• _EXERCISE_:
Make an exact copy of the lines, leaving the pictures out.

begin STORED DATA

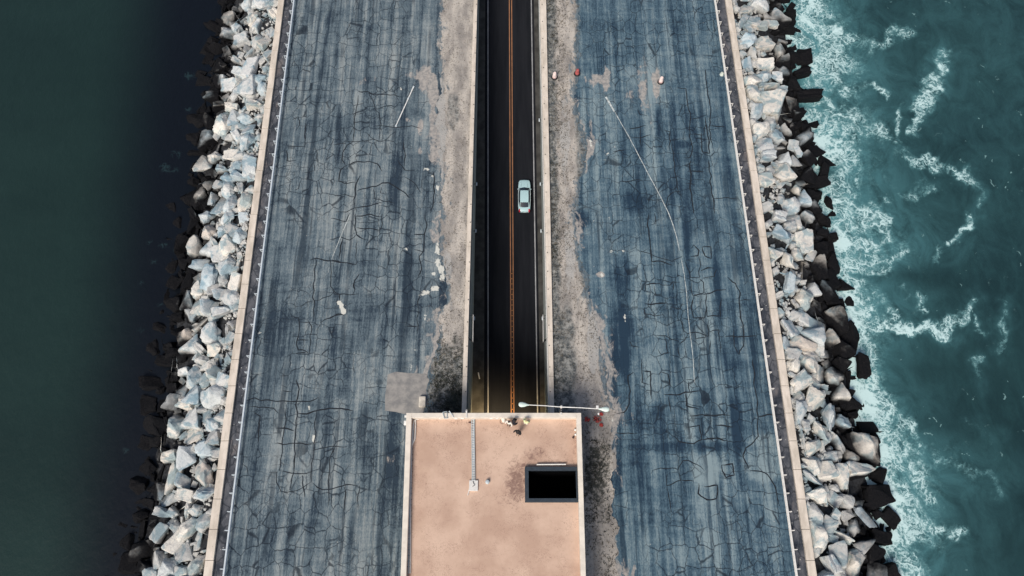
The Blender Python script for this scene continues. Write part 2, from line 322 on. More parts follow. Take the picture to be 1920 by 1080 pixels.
def water():
    xs = np.concatenate([[-3000, -1200, -500, -250, -150], np.arange(-90, -28, 1.0), [-28, 0, 28], np.arange(30, 85, .32), [90, 110, 150, 250, 500, 1200, 3000]])
    ys = np.concatenate([[-2000, -600, -200, -80, -30], np.arange(-10, 100, .38), [105, 115, 130, 160, 220, 400, 900, 2500]])
    X, Y = np.meshgrid(xs, ys); Z = np.full(X.shape, ZW); px, py = projn(X, Y, Z)
    near = (X > 25) & (Y > -12) & (Y < 101)
    sh = np.interp(py, SY, SX); d = px-sh; rw = np.interp(py, RY, RW)*1.25
    f = 1.0*np.exp(-(np.clip(d, 0, 999)/rw)**1.5*1.3)
    f = np.where(d < 0, np.maximum(f, .95), f)
    fb = lambda a, b, k, ph: np.sin(a*k+ph+1.7*np.sin(b*k*.8+ph*2))*np.cos(b*k*1.1+ph*.5+1.3*np.sin(a*k*.6))
    wx = px+9*fb(px, py, .06, 1)+5*fb(px, py, .15, 4)+2.5*fb(px, py, .4, 2); wy = py+9*fb(py, px, .055, 3)+5*fb(py, px, .14, 6)+2.5*fb(py, px, .37, 5)
    for pts, wd, s_ in STROKES:
        q = segdist(wx, wy, pts); f = np.maximum(f, .92*s_*np.exp(-(q/(wd*1.15))**2))
    turq = np.exp(-(np.clip(d, 0, 999)/(rw*1.35))**1.3) * 1.0
    for pts, wd, s_ in STROKES: turq = np.maximum(turq, .50*s_*np.exp(-(segdist(wx, wy, pts)/(wd*2.6))**2))
    turq = np.maximum(turq, .18*smooth(py, 800, 100))
    f = np.where(near, f, 0); turq = np.where(near, turq, 0)
    # left: dark bottom near the rocks, little splashes
    edge = np.interp(py, [0, 138, 400, 650, 941, 1080], [365, 352, 318, 300, 258, 245]); dl = edge-px
    deep = np.where(X < 0, 1-smooth(dl, 15, 190), 0); deep = np.where(X < -30, deep, np.where(X < 0, 1, 0))
    spl = np.zeros_like(X)
    for (a, b, r_, s_) in [(355, 205, 8, .4), (330, 290, 9, .5), (308, 315, 9, .5), (325, 318, 8, .5), (290, 492, 8, .4), (283, 455, 7, .35), (312, 465, 6, .35), (262, 530, 8, .4), (300, 572, 6, .35), (268, 620, 8, .45), (235, 845, 9, .3), (357, 142, 10, .5), (333, 470, 6, .6), (305, 460, 5, .6)]:
        spl = np.maximum(spl, s_*np.exp(-(((px-a)/r_)**2+((py-b)/r_)**2)))
    spl = np.where(X < -25, spl, 0)
    n = NT('sea_water'); P = n.pos
    wv = n.vadd(P, n.vadd(n.vmul(n.noise(.30, 3, .6, col=True), (4.5, 4.5, 0)), n.vmul(n.noise(1.1, 5, .7, col=True, off=(7, 1, 0)), (1.9, 1.9, 0))))
    e1 = n.ramp(n.vor((.40, .40, 0), wv), .0, .10, 1, 0); e2 = n.ramp(n.vor((.95, .95, 0), wv), .0, .17, 1, 0); e3 = n.ramp(n.vor((1.9, 1.9, 0), wv), 0, .22, 1, 0)
    grit = n.noise((2.2, 2.2, 1), 6, .8, .6, off=(5, 2, 0)); blot = n.noise((.13, .13, 1), 6, .68, .9, off=(2, 6, 0))
    lace = n.math('MAXIMUM', e1, n.math('MAXIMUM', n.math('MULTIPLY', e2, .9), n.math('MULTIPLY', e3, .6)))
    mk = n.attr('foam'); mk = n.math('MULTIPLY', mk, n.ramp(blot, .36, .60, .32, 1.3, False))
    pres = n.ramp(n.math('ADD', mk, n.math('MULTIPLY_ADD', grit, .8, -.4)), .14, .62)
    foam = n.math('MULTIPLY', n.math('MULTIPLY', lace, pres), n.ramp(mk, .08, .45, .5, 1.0, False))
    foam = n.math('MULTIPLY', foam, n.ramp(mk, .04, .16))
    core = n.ramp(n.math('ADD', mk, n.math('ADD', n.math('MULTIPLY_ADD', grit, 1.2, -.6), n.math('MULTIPLY', lace, .16))), .72, 1.22, 0, .97)
    foam = n.math('MAXIMUM', foam, core)
    side = n.sep(P)[0]; right = n.ramp(side, 0, 5)
    tint = n.noise((.045, .06, 1), 4, .55, off=(3, 3, 0)); streak = n.noise((.55, .22, 1), 5, .7, .5)
    base = n.mix(n.ramp(tint, .3, .7), (.0092, .027, .031), (.0150, .043, .047)); base = n.mix(n.ramp(streak, .4, .75, 0, .5), base, (.022, .066, .071))
    tq = n.math('MULTIPLY', n.attr('turq'), n.ramp(n.noise((.22, .16, 1), 6, .72, 1.2), .36, .62, .30, 1.15, False))
    base = n.mix(n.math('MINIMUM', tq, 1), base, (.080, .225, .25))
    leftc = n.mix(n.ramp(n.noise((.03, .05, 1), 4, .6), .3, .7), (.0098, .024, .022), (.0130, .031, .028)); leftc = n.mix(n.ramp(n.noise((.7, .4, 1), 5, .75, .6), .5, .8, 0, .35), leftc, (.018, .04, .037)); leftc = n.mix(n.attr('deep'), leftc, (.0040, .0060, .0095))
    base = n.mix(right, leftc, base)
    spk = n.math('MULTIPLY', n.ramp(n.vor((.62, .62, 0), wv, 'F1'), .07, .13, 1, 0), n.math('MULTIPLY', n.ramp(n.noise((.10, .08, 1), 4, .6, off=(8, 1, 0)), .44, .58), right))
    base = n.mix(n.math('MULTIPLY', spk, .7), base, (.22, .38, .38))
    sp = n.ramp(n.math('MULTIPLY_ADD', lace, .7, n.attr('splash')), .74, .95); sp = n.math('MULTIPLY', sp, n.ramp(n.attr('splash'), .05, .2))
    foam = n.math('MAXIMUM', foam, n.math('MULTIPLY', sp, .06))
    fc = n.mix(n.ramp(foam, .3, 1.0), (.17, .39, .41), (.54, .73, .73))
    col = n.mix(foam, base, fc)
    n.bump(n.math('ADD', n.noise((.5, .35, 1), 5, .65), n.math('MULTIPLY', foam, .5)), .45, .25)
    n.out(col, n.ramp(foam, 0, .6, .32, .9), spec=.28)
    o = gridmesh('sea_water', X, Y, Z, n.m, {'foam': f, 'turq': turq, 'deep': deep, 'splash': spl}); tag(o, kind='structure')
    bm = bmesh.new(); bm.from_mesh(o.data)                       # the sea stops at the causeway: no water inside it
    bmesh.ops.delete(bm, geom=[q for q in bm.faces if all(abs(v.co.x) < 32 and -60 < v.co.y < 200 for v in q.verts)], context='FACES'); bm.to_mesh(o.data); bm.free()
water()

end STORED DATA

• _REPLY TO THE TASK_:
The Blender Python script for this scene continues. Write part 2, from line 322 on. More parts follow. Take the picture to be 1920 by 1080 pixels.
def water():
    xs = np.concatenate([[-3000, -1200, -500, -250, -150], np.arange(-90, -28, 1.0), [-28, 0, 28], np.arange(30, 85, .32), [90, 110, 150, 250, 500, 1200, 3000]])
    ys = np.concatenate([[-2000, -600, -200, -80, -30], np.arange(-10, 100, .38), [105, 115, 130, 160, 220, 400, 900, 2500]])
    X, Y = np.meshgrid(xs, ys); Z = np.full(X.shape, ZW); px, py = projn(X, Y, Z)
    near = (X > 25) & (Y > -12) & (Y < 101)
    sh = np.interp(py, SY, SX); d = px-sh; rw = np.interp(py, RY, RW)*1.25
    f = 1.0*np.exp(-(np.clip(d, 0, 999)/rw)**1.5*1.3)
    f = np.where(d < 0, np.maximum(f, .95), f)
    fb = lambda a, b, k, ph: np.sin(a*k+ph+1.7*np.sin(b*k*.8+ph*2))*np.cos(b*k*1.1+ph*.5+1.3*np.sin(a*k*.6))
    wx = px+9*fb(px, py, .06, 1)+5*fb(px, py, .15, 4)+2.5*fb(px, py, .4, 2); wy = py+9*fb(py, px, .055, 3)+5*fb(py, px, .14, 6)+2.5*fb(py, px, .37, 5)
    for pts, wd, s_ in STROKES:
        q = segdist(wx, wy, pts); f = np.maximum(f, .92*s_*np.exp(-(q/(wd*1.15))**2))
    turq = np.exp(-(np.clip(d, 0, 999)/(rw*1.35))**1.3) * 1.0
    for pts, wd, s_ in STROKES: turq = np.maximum(turq, .50*s_*np.exp(-(segdist(wx, wy, pts)/(wd*2.6))**2))
    turq = np.maximum(turq, .18*smooth(py, 800, 100))
    f = np.where(near, f, 0); turq = np.where(near, turq, 0)
    # left: dark bottom near the rocks, little splashes
    edge = np.interp(py, [0, 138, 400, 650, 941, 1080], [365, 352, 318, 300, 258, 245]); dl = edge-px
    deep = np.where(X < 0, 1-smooth(dl, 15, 190), 0); deep = np.where(X < -30, deep, np.where(X < 0, 1, 0))
    spl = np.zeros_like(X)
    for (a, b, r_, s_) in [(355, 205, 8, .4), (330, 290, 9, .5), (308, 315, 9, .5), (325, 318, 8, .5), (290, 492, 8, .4), (283, 455, 7, .35), (312, 465, 6, .35), (262, 530, 8, .4), (300, 572, 6, .35), (268, 620, 8, .45), (235, 845, 9, .3), (357, 142, 10, .5), (333, 470, 6, .6), (305, 460, 5, .6)]:
        spl = np.maximum(spl, s_*np.exp(-(((px-a)/r_)**2+((py-b)/r_)**2)))
    spl = np.where(X < -25, spl, 0)
    n = NT('sea_water'); P = n.pos
    wv = n.vadd(P, n.vadd(n.vmul(n.noise(.30, 3, .6, col=True), (4.5, 4.5, 0)), n.vmul(n.noise(1.1, 5, .7, col=True, off=(7, 1, 0)), (1.9, 1.9, 0))))
    e1 = n.ramp(n.vor((.40, .40, 0), wv), .0, .10, 1, 0); e2 = n.ramp(n.vor((.95, .95, 0), wv), .0, .17, 1, 0); e3 = n.ramp(n.vor((1.9, 1.9, 0), wv), 0, .22, 1, 0)
    grit = n.noise((2.2, 2.2, 1), 6, .8, .6, off=(5, 2, 0)); blot = n.noise((.13, .13, 1), 6, .68, .9, off=(2, 6, 0))
    lace = n.math('MAXIMUM', e1, n.math('MAXIMUM', n.math('MULTIPLY', e2, .9), n.math('MULTIPLY', e3, .6)))
    mk = n.attr('foam'); mk = n.math('MULTIPLY', mk, n.ramp(blot, .36, .60, .32, 1.3, False))
    pres = n.ramp(n.math('ADD', mk, n.math('MULTIPLY_ADD', grit, .8, -.4)), .14, .62)
    foam = n.math('MULTIPLY', n.math('MULTIPLY', lace, pres), n.ramp(mk, .08, .45, .5, 1.0, False))
    foam = n.math('MULTIPLY', foam, n.ramp(mk, .04, .16))
    core = n.ramp(n.math('ADD', mk, n.math('ADD', n.math('MULTIPLY_ADD', grit, 1.2, -.6), n.math('MULTIPLY', lace, .16))), .72, 1.22, 0, .97)
    foam = n.math('MAXIMUM', foam, core)
    side = n.sep(P)[0]; right = n.ramp(side, 0, 5)
    tint = n.noise((.045, .06, 1), 4, .55, off=(3, 3, 0)); streak = n.noise((.55, .22, 1), 5, .7, .5)
    base = n.mix(n.ramp(tint, .3, .7), (.0092, .027, .031), (.0150, .043, .047)); base = n.mix(n.ramp(streak, .4, .75, 0, .5), base, (.022, .066, .071))
    tq = n.math('MULTIPLY', n.attr('turq'), n.ramp(n.noise((.22, .16, 1), 6, .72, 1.2), .36, .62, .30, 1.15, False))
    base = n.mix(n.math('MINIMUM', tq, 1), base, (.080, .225, .25))
    leftc = n.mix(n.ramp(n.noise((.03, .05, 1), 4, .6), .3, .7), (.0098, .024, .022), (.0130, .031, .028)); leftc = n.mix(n.ramp(n.noise((.7, .4, 1), 5, .75, .6), .5, .8, 0, .35), leftc, (.018, .04, .037)); leftc = n.mix(n.attr('deep'), leftc, (.0040, .0060, .0095))
    base = n.mix(right, leftc, base)
    spk = n.math('MULTIPLY', n.ramp(n.vor((.62, .62, 0), wv, 'F1'), .07, .13, 1, 0), n.math('MULTIPLY', n.ramp(n.noise((.10, .08, 1), 4, .6, off=(8, 1, 0)), .44, .58), right))
    base = n.mix(n.math('MULTIPLY', spk, .7), base, (.22, .38, .38))
    sp = n.ramp(n.math('MULTIPLY_ADD', lace, .7, n.attr('splash')), .74, .95); sp = n.math('MULTIPLY', sp, n.ramp(n.attr('splash'), .05, .2))
    foam = n.math('MAXIMUM', foam, n.math('MULTIPLY', sp, .06))
    fc = n.mix(n.ramp(foam, .3, 1.0), (.17, .39, .41), (.54, .73, .73))
    col = n.mix(foam, base, fc)
    n.bump(n.math('ADD', n.noise((.5, .35, 1), 5, .65), n.math('MULTIPLY', foam, .5)), .45, .25)
    n.out(col, n.ramp(foam, 0, .6, .32, .9), spec=.28)
    o = gridmesh('sea_water', X, Y, Z, n.m, {'foam': f, 'turq': turq, 'deep': deep, 'splash': spl}); tag(o, kind='structure')
    bm = bmesh.new(); bm.from_mesh(o.data)                       # the sea stops at the causeway: no water inside it
    bmesh.ops.delete(bm, geom=[q for q in bm.faces if all(abs(v.co.x) < 32 and -60 < v.co.y < 200 for v in q.verts)], context='FACES'); bm.to_mesh(o.data); bm.free()
water()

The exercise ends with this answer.